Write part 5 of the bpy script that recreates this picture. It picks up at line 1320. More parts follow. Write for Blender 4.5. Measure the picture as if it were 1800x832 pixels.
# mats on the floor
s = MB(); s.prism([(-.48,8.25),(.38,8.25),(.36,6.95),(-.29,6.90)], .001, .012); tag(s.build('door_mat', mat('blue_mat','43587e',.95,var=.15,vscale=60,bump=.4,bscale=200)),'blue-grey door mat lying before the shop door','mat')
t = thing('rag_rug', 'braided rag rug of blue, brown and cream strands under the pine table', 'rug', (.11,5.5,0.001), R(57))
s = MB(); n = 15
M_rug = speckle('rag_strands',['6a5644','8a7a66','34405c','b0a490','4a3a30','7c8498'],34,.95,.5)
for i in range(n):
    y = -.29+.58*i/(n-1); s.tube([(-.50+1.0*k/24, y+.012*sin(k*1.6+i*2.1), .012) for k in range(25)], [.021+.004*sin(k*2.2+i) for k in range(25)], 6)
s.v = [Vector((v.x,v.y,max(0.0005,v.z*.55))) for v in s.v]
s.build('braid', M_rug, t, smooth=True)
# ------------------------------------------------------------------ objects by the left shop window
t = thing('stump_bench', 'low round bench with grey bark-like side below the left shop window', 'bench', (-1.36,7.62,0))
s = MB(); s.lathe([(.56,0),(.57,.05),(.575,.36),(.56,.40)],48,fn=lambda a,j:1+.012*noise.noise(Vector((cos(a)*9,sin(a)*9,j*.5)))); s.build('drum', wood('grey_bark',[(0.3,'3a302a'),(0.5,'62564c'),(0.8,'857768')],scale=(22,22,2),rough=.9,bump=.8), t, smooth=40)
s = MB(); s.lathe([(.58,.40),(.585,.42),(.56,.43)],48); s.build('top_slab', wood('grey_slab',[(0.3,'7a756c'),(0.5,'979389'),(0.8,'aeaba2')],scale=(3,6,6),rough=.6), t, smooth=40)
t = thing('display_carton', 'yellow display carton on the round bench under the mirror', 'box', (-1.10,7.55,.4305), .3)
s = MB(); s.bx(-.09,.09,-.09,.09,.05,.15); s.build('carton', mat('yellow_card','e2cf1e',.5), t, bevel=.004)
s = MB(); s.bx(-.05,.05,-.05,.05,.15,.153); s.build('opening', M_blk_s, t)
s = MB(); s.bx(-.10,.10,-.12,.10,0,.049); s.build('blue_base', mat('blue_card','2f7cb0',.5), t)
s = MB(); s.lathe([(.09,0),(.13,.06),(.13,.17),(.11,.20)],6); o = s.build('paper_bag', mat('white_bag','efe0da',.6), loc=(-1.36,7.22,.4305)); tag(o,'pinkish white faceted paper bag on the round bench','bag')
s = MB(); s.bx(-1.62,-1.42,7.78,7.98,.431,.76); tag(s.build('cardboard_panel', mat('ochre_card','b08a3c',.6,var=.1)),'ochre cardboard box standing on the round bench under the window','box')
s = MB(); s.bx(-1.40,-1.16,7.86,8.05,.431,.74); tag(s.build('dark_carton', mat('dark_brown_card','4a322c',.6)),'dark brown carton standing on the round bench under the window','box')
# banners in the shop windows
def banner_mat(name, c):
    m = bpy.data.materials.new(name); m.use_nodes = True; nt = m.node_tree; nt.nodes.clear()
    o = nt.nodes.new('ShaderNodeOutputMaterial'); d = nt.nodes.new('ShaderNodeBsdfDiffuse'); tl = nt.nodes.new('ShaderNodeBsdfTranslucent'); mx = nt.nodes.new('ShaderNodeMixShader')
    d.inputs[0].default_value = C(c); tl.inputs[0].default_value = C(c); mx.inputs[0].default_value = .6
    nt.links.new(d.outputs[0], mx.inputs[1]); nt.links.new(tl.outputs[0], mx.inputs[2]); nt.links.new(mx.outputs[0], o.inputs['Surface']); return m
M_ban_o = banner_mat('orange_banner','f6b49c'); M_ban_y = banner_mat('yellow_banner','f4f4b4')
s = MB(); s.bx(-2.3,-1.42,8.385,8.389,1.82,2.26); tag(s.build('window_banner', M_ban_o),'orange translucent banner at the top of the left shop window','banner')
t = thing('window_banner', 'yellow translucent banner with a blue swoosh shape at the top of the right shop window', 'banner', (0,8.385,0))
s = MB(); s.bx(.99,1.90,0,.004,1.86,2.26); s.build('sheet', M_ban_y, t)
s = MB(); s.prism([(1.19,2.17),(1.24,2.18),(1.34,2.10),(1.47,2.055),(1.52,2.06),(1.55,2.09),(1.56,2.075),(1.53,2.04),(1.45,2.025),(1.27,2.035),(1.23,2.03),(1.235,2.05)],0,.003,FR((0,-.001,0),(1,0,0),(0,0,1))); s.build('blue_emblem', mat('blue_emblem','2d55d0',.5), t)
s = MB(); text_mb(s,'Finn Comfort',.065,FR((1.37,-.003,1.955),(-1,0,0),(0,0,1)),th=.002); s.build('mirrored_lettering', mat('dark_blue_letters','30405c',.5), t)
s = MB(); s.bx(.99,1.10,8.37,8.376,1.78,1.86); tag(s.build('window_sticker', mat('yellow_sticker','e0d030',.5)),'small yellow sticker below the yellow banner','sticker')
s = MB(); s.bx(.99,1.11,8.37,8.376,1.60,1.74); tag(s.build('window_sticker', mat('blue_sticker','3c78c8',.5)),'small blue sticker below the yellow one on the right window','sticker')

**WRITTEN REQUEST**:
Reproduce the full listing exactly.

**OUTPUT OF THE EXERCISE**:
Write part 5 of the bpy script that recreates this picture. It picks up at line 1320. More parts follow. Write for Blender 4.5. Measure the picture as if it were 1800x832 pixels.
# mats on the floor
s = MB(); s.prism([(-.48,8.25),(.38,8.25),(.36,6.95),(-.29,6.90)], .001, .012); tag(s.build('door_mat', mat('blue_mat','43587e',.95,var=.15,vscale=60,bump=.4,bscale=200)),'blue-grey door mat lying before the shop door','mat')
t = thing('rag_rug', 'braided rag rug of blue, brown and cream strands under the pine table', 'rug', (.11,5.5,0.001), R(57))
s = MB(); n = 15
M_rug = speckle('rag_strands',['6a5644','8a7a66','34405c','b0a490','4a3a30','7c8498'],34,.95,.5)
for i in range(n):
    y = -.29+.58*i/(n-1); s.tube([(-.50+1.0*k/24, y+.012*sin(k*1.6+i*2.1), .012) for k in range(25)], [.021+.004*sin(k*2.2+i) for k in range(25)], 6)
s.v = [Vector((v.x,v.y,max(0.0005,v.z*.55))) for v in s.v]
s.build('braid', M_rug, t, smooth=True)
# ------------------------------------------------------------------ objects by the left shop window
t = thing('stump_bench', 'low round bench with grey bark-like side below the left shop window', 'bench', (-1.36,7.62,0))
s = MB(); s.lathe([(.56,0),(.57,.05),(.575,.36),(.56,.40)],48,fn=lambda a,j:1+.012*noise.noise(Vector((cos(a)*9,sin(a)*9,j*.5)))); s.build('drum', wood('grey_bark',[(0.3,'3a302a'),(0.5,'62564c'),(0.8,'857768')],scale=(22,22,2),rough=.9,bump=.8), t, smooth=40)
s = MB(); s.lathe([(.58,.40),(.585,.42),(.56,.43)],48); s.build('top_slab', wood('grey_slab',[(0.3,'7a756c'),(0.5,'979389'),(0.8,'aeaba2')],scale=(3,6,6),rough=.6), t, smooth=40)
t = thing('display_carton', 'yellow display carton on the round bench under the mirror', 'box', (-1.10,7.55,.4305), .3)
s = MB(); s.bx(-.09,.09,-.09,.09,.05,.15); s.build('carton', mat('yellow_card','e2cf1e',.5), t, bevel=.004)
s = MB(); s.bx(-.05,.05,-.05,.05,.15,.153); s.build('opening', M_blk_s, t)
s = MB(); s.bx(-.10,.10,-.12,.10,0,.049); s.build('blue_base', mat('blue_card','2f7cb0',.5), t)
s = MB(); s.lathe([(.09,0),(.13,.06),(.13,.17),(.11,.20)],6); o = s.build('paper_bag', mat('white_bag','efe0da',.6), loc=(-1.36,7.22,.4305)); tag(o,'pinkish white faceted paper bag on the round bench','bag')
s = MB(); s.bx(-1.62,-1.42,7.78,7.98,.431,.76); tag(s.build('cardboard_panel', mat('ochre_card','b08a3c',.6,var=.1)),'ochre cardboard box standing on the round bench under the window','box')
s = MB(); s.bx(-1.40,-1.16,7.86,8.05,.431,.74); tag(s.build('dark_carton', mat('dark_brown_card','4a322c',.6)),'dark brown carton standing on the round bench under the window','box')
# banners in the shop windows
def banner_mat(name, c):
    m = bpy.data.materials.new(name); m.use_nodes = True; nt = m.node_tree; nt.nodes.clear()
    o = nt.nodes.new('ShaderNodeOutputMaterial'); d = nt.nodes.new('ShaderNodeBsdfDiffuse'); tl = nt.nodes.new('ShaderNodeBsdfTranslucent'); mx = nt.nodes.new('ShaderNodeMixShader')
    d.inputs[0].default_value = C(c); tl.inputs[0].default_value = C(c); mx.inputs[0].default_value = .6
    nt.links.new(d.outputs[0], mx.inputs[1]); nt.links.new(tl.outputs[0], mx.inputs[2]); nt.links.new(mx.outputs[0], o.inputs['Surface']); return m
M_ban_o = banner_mat('orange_banner','f6b49c'); M_ban_y = banner_mat('yellow_banner','f4f4b4')
s = MB(); s.bx(-2.3,-1.42,8.385,8.389,1.82,2.26); tag(s.build('window_banner', M_ban_o),'orange translucent banner at the top of the left shop window','banner')
t = thing('window_banner', 'yellow translucent banner with a blue swoosh shape at the top of the right shop window', 'banner', (0,8.385,0))
s = MB(); s.bx(.99,1.90,0,.004,1.86,2.26); s.build('sheet', M_ban_y, t)
s = MB(); s.prism([(1.19,2.17),(1.24,2.18),(1.34,2.10),(1.47,2.055),(1.52,2.06),(1.55,2.09),(1.56,2.075),(1.53,2.04),(1.45,2.025),(1.27,2.035),(1.23,2.03),(1.235,2.05)],0,.003,FR((0,-.001,0),(1,0,0),(0,0,1))); s.build('blue_emblem', mat('blue_emblem','2d55d0',.5), t)
s = MB(); text_mb(s,'Finn Comfort',.065,FR((1.37,-.003,1.955),(-1,0,0),(0,0,1)),th=.002); s.build('mirrored_lettering', mat('dark_blue_letters','30405c',.5), t)
s = MB(); s.bx(.99,1.10,8.37,8.376,1.78,1.86); tag(s.build('window_sticker', mat('yellow_sticker','e0d030',.5)),'small yellow sticker below the yellow banner','sticker')
s = MB(); s.bx(.99,1.11,8.37,8.376,1.60,1.74); tag(s.build('window_sticker', mat('blue_sticker','3c78c8',.5)),'small blue sticker below the yellow one on the right window','sticker')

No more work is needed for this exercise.